Cuando se tratan de forma inadecuada, los residuos electrónicos presentan problemas de salud graves, poniendo en riesgo la salud de las personas.
Los procesos que no utilizan los medios, instalaciones y personal adecuados plantean amenazas adicionales.
A pesar del conocimiento existente sobre la alta contaminación de estos residuos, el informe Global E-waste Monitor apunta que tan sólo 41 países cuantifican los residuos que se generan y reciclan oficialmente. El paradero de la mayoría de los desechos (34 toneladas de más de 44) sigue siendo desconocido.
Juntando todas estas características, nos encontramos con un problema en mayúsculas: la generación de millones de toneladas de residuos electrónicos. Por suerte, hay motivos para albergar esperanza, ya que el mismo desarrollo tecnológico que ha dado pie a este sistema ha encontrado una solución: el reciclaje.
Si nos fijamos únicamente en los teléfonos móviles, encontramos que casi el 90% de los materiales que componen un teléfono móvil son reciclables.

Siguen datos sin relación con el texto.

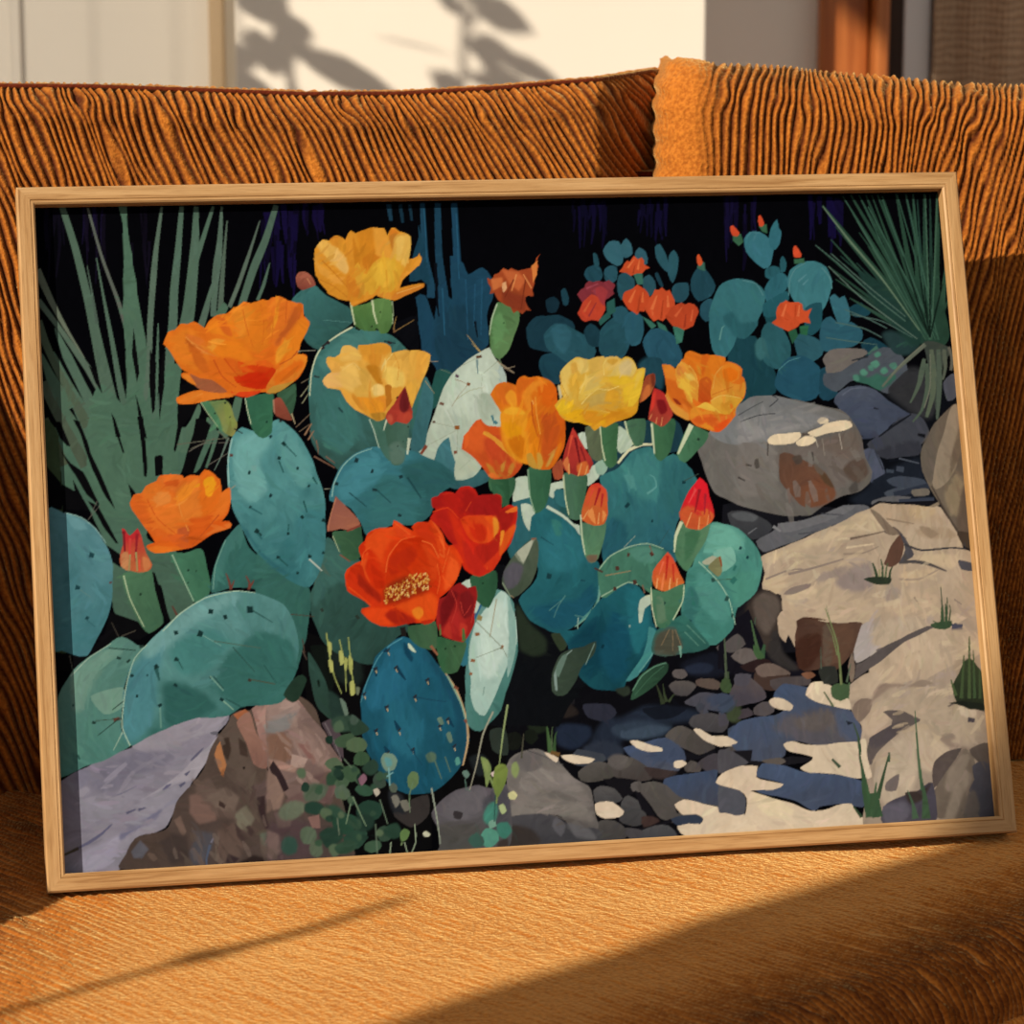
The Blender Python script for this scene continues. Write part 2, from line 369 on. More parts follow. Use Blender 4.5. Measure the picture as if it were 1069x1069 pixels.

Esto abre una importante línea de trabajo para la instauración de un modelo circular que permita recuperar, si no todo, gran parte de esos materiales para evitar su agotamiento.

La contaminación ligada a este tipo de dispositivos comienza desde su fabricación, ya que precisan de innumerables materiales, como hiero, plata, cobre, oro, aluminio, paladio, platino o iridio. Algunos de ellos son los llamados «metales de tierras raras» y se usan principalmente en las baterías. Se trata de minerales muy apreciados por su conductividad, pero muy escasos.
A día de hoy, existen numerosas empresas que se dedican a la compra-venta de terminales. Además del reacondicionamiento para su reincorporación en el mercado (un auténtico sector al laza), existe una novedosa apuesta: la minería urbana.
La idea de este tipo de minería es usar los teléfonos móviles antiguos como una nueva fuente de metales. Dado que todos los teléfonos cuentan con ellos y existe una gran demanda para suplir la poca oferta disponible de una gran parte de minerales, la minería urbana se presenta como una fuente alternativa.